What this task involves
Work through the material below line by line and say how many lines include the word "scene". Only the number, please.

Collected material

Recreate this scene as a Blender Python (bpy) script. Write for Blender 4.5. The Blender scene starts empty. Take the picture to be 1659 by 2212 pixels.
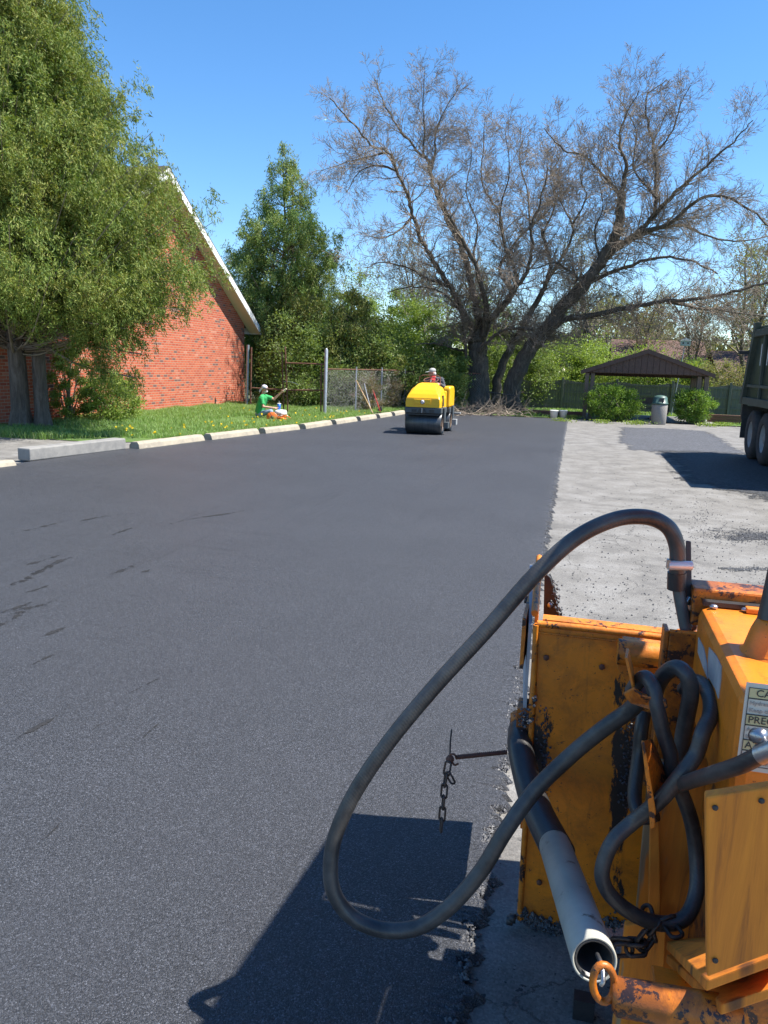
import bpy, bmesh, math, random
import numpy as np
from mathutils import Vector, Matrix, Euler
SC = bpy.context.scene
COL = SC.collection
# ------------------------------------------------------------------ camera, sky, sun
CAMH = 1.75
YAW = math.atan(.25); PITCH = math.radians(10.78); ROLL = math.radians(1.7)
def _rz(v, a): return Vector((v[0]*math.cos(a)-v[1]*math.sin(a), v[0]*math.sin(a)+v[1]*math.cos(a), v[2]))
_F = Vector((0, math.cos(PITCH), -math.sin(PITCH))); _R0 = Vector((1, 0, 0)); _U0 = Vector((0, math.sin(PITCH), math.cos(PITCH)))
_R = _R0*math.cos(ROLL)+_U0*math.sin(ROLL); _U = _U0*math.cos(ROLL)-_R0*math.sin(ROLL)
_F, _R, _U = (_rz(q, YAW) for q in (_F, _R, _U))      # the paving runs along +Y, the camera looks 14 degrees left of it
cam = bpy.data.cameras.new('camera'); camo = bpy.data.objects.new('camera', cam); COL.objects.link(camo)
camo.matrix_world = Matrix(((_R.x, _U.x, -_F.x, 0), (_R.y, _U.y, -_F.y, 0), (_R.z, _U.z, -_F.z, CAMH), (0, 0, 0, 1)))
cam.sensor_fit = 'HORIZONTAL'; cam.sensor_width = 36; cam.lens = 36*1660/1659; cam.clip_start = .05; cam.clip_end = 2000
SC.camera = camo
SUN = Vector((.62, .085, 1)).normalized()
w = bpy.data.worlds.new('World'); SC.world = w; w.use_nodes = True
nt = w.node_tree; bg = nt.nodes['Background']
sky = nt.nodes.new('ShaderNodeTexSky'); sky.sky_type = 'NISHITA'; sky.sun_disc = False
sky.sun_elevation = math.asin(SUN.z); sky.sun_rotation = math.atan2(SUN.x, SUN.y)
sky.air_density = 1.0; sky.dust_density = .0; sky.ozone_density = 5.0; sky.altitude = 200
hs_ = nt.nodes.new('ShaderNodeHueSaturation'); hs_.inputs['Saturation'].default_value = 1.18; nt.links.new(sky.outputs[0], hs_.inputs['Color'])
nt.links.new(hs_.outputs[0], bg.inputs[0]); bg.inputs[1].default_value = .105
sl = bpy.data.lights.new('sun', 'SUN'); so = bpy.data.objects.new('sun', sl); COL.objects.link(so)
sl.energy = 5.0; sl.angle = math.radians(.5); sl.color = (1, .95, .87)
so.rotation_euler = SUN.to_track_quat('Z', 'Y').to_euler(); so.location = (20, 5, 30)
SC.view_settings.view_transform = 'Standard'; SC.view_settings.look = 'None'; SC.view_settings.exposure = 1.12; SC.view_settings.gamma = 1
# ------------------------------------------------------------------ helpers
def on(px, py, x=None, y=None, z=None, d=None):
    """point seen at photo pixel (1659 x 2212 frame) on a plane of the place"""
    r = _F+_R*((px-829.5)/1660)+_U*((1106-py)/1660)
    t = d if d is not None else (z-CAMH)/r.z if z is not None else x/r.x if x is not None else y/r.y
    return Vector((0, 0, CAMH))+r*t
def tag(o, label=None, cat=None, group=None, kind=None):
    for k, v in (('label', label), ('category', cat), ('group', group), ('kind', kind)):
        if v: o[k] = v
    return o
def empty(name, loc, rz=0, label=None, cat=None, group=None):
    o = bpy.data.objects.new(name, None); COL.objects.link(o); o.location = loc; o.rotation_euler = (0, 0, rz)
    o.empty_display_size = .2
    return tag(o, label, cat, group)
def wmat(o):
    m = Matrix.Translation(o.location) @ o.rotation_euler.to_matrix().to_4x4()
    return wmat(o.parent) @ m if o.parent else m
def copy_tree(o, parent=None):
    c = o.copy(); COL.objects.link(c); c.parent = parent
    for ch in list(o.children): copy_tree(ch, c)
    return c
class MB:
    def __init__(s): s.v = []; s.f = []; s.sm = []
    def add(s, vs, fs, smooth=False):
        n = len(s.v); s.v += [tuple(q) for q in vs]; s.f += [tuple(i+n for i in f) for f in fs]; s.sm += [smooth]*len(fs); return s
    def box(s, a, b, m=None):
        x0, y0, z0 = a; x1, y1, z1 = b
        vs = [Vector(q) for q in ((x0, y0, z0), (x1, y0, z0), (x1, y1, z0), (x0, y1, z0), (x0, y0, z1), (x1, y0, z1), (x1, y1, z1), (x0, y1, z1))]
        if m: vs = [m @ q for q in vs]
        return s.add(vs, [(0, 3, 2, 1), (4, 5, 6, 7), (0, 1, 5, 4), (1, 2, 6, 5), (2, 3, 7, 6), (3, 0, 4, 7)])
    def bar(s, p, q, w, h, up=(0, 0, 1)):
        p = Vector(p); q = Vector(q); d = (q-p).normalized(); sd = d.cross(Vector(up))
        sd = sd.normalized() if sd.length > 1e-4 else Vector((1, 0, 0)); u = sd.cross(d)
        vs = [c+sd*a*w/2+u*b*h/2 for c in (p, q) for a, b in ((-1, -1), (1, -1), (1, 1), (-1, 1))]
        return s.add(vs, [(0, 1, 2, 3), (7, 6, 5, 4), (0, 4, 5, 1), (1, 5, 6, 2), (2, 6, 7, 3), (3, 7, 4, 0)])
    def prism(s, pts, off):
        n = len(pts); off = Vector(off); pts = [Vector(p) for p in pts]
        return s.add(pts+[p+off for p in pts], [tuple(range(n)), tuple(range(2*n-1, n-1, -1))]+[(i, i+n, (i+1) % n+n, (i+1) % n) for i in range(n)])
    def tube(s, pts, rs, n=12, cap=True, closed=False):
        pts = [Vector(p) for p in pts]; k = len(pts)
        if not isinstance(rs, (list, tuple)): rs = [rs]*k
        ref = None; vs = []
        for i, p in enumerate(pts):
            t = (pts[(i+1) % k]-pts[i-1]) if closed else (pts[min(i+1, k-1)]-pts[max(i-1, 0)])
            t = t.normalized() if t.length > 1e-9 else Vector((0, 0, 1))
            if ref is None: ref = t.orthogonal().normalized()
            ref = (ref-t*ref.dot(t)); ref = ref.normalized() if ref.length > 1e-6 else t.orthogonal().normalized()
            b = t.cross(ref)
            vs += [p+(ref*math.cos(6.28319*j/n)+b*math.sin(6.28319*j/n))*rs[i] for j in range(n)]
        fs = [(i*n+j, i*n+(j+1) % n, (i+1)*n+(j+1) % n, (i+1)*n+j) for i in range(k-1) for j in range(n)]
        if closed: fs += [((k-1)*n+j, (k-1)*n+(j+1) % n, (j+1) % n, j) for j in range(n)]
        s.add(vs, fs, True)
        if cap and not closed:
            s.add([vs[j] for j in range(n)], [tuple(range(n-1, -1, -1))]); s.add(vs[-n:], [tuple(range(n))])
        return s
    def lathe(s, c, axis, prof, n=24):
        c = Vector(c); a = Vector(axis).normalized(); r0 = a.orthogonal().normalized(); b = a.cross(r0); k = len(prof)
        vs = [c+a*h+(r0*math.cos(6.28319*j/n)+b*math.sin(6.28319*j/n))*r for h, r in prof for j in range(n)]
        return s.add(vs, [(i*n+j, i*n+(j+1) % n, (i+1)*n+(j+1) % n, (i+1)*n+j) for i in range(k-1) for j in range(n)], True)
    def ell(s, c, r, n=14, m=9, rot=None):
        c = Vector(c); vs = []; R = rot or Matrix.Identity(3)
        for i in range(m+1):
            t = math.pi*i/m
            for j in range(n):
                a = 6.28319*j/n
                vs.append(c+R @ Vector((r[0]*math.sin(t)*math.cos(a), r[1]*math.sin(t)*math.sin(a), r[2]*math.cos(t))))
        return s.add(vs, [(i*n+j, i*n+(j+1) % n, (i+1)*n+(j+1) % n, (i+1)*n+j) for i in range(m) for j in range(n)], True)
    def build(s, name, mat, parent=None, bevel=0, remesh=0, smooth=None, label=None):
        me = bpy.data.meshes.new(name); o = bpy.data.objects.new(name, me); COL.objects.link(o)
        vs = s.v
        if parent:
            inv = wmat(parent).inverted(); o.parent = parent; vs = [inv @ Vector(q) for q in vs]
        me.from_pydata([tuple(q) for q in vs], [], s.f)
        if remesh or True:
            bm = bmesh.new(); bm.from_mesh(me)
            if len(s.f) < 60000: bmesh.ops.recalc_face_normals(bm, faces=bm.faces)
            bm.to_mesh(me); bm.free()
        if len(me.polygons) == len(s.sm): me.polygons.foreach_set('use_smooth', s.sm)
        if smooth: me.polygons.foreach_set('use_smooth', [True]*len(me.polygons))
        me.materials.append(mat)
        if remesh:
            md = o.modifiers.new('r', 'REMESH'); md.mode = 'VOXEL'; md.voxel_size = remesh
            ms = o.modifiers.new('s', 'SMOOTH'); ms.iterations = 4; ms.factor = .5
            dg = bpy.context.evaluated_depsgraph_get(); m2 = bpy.data.meshes.new_from_object(o.evaluated_get(dg))
            o.modifiers.clear(); o.data = m2; m2.name = name; m2.polygons.foreach_set('use_smooth', [True]*len(m2.polygons))
            if not m2.materials: m2.materials.append(mat)
        if bevel:
            b = o.modifiers.new('b', 'BEVEL'); b.width = bevel; b.segments = 2; b.limit_method = 'ANGLE'; b.angle_limit = .6
        if label: o['label'] = label
        return o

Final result
2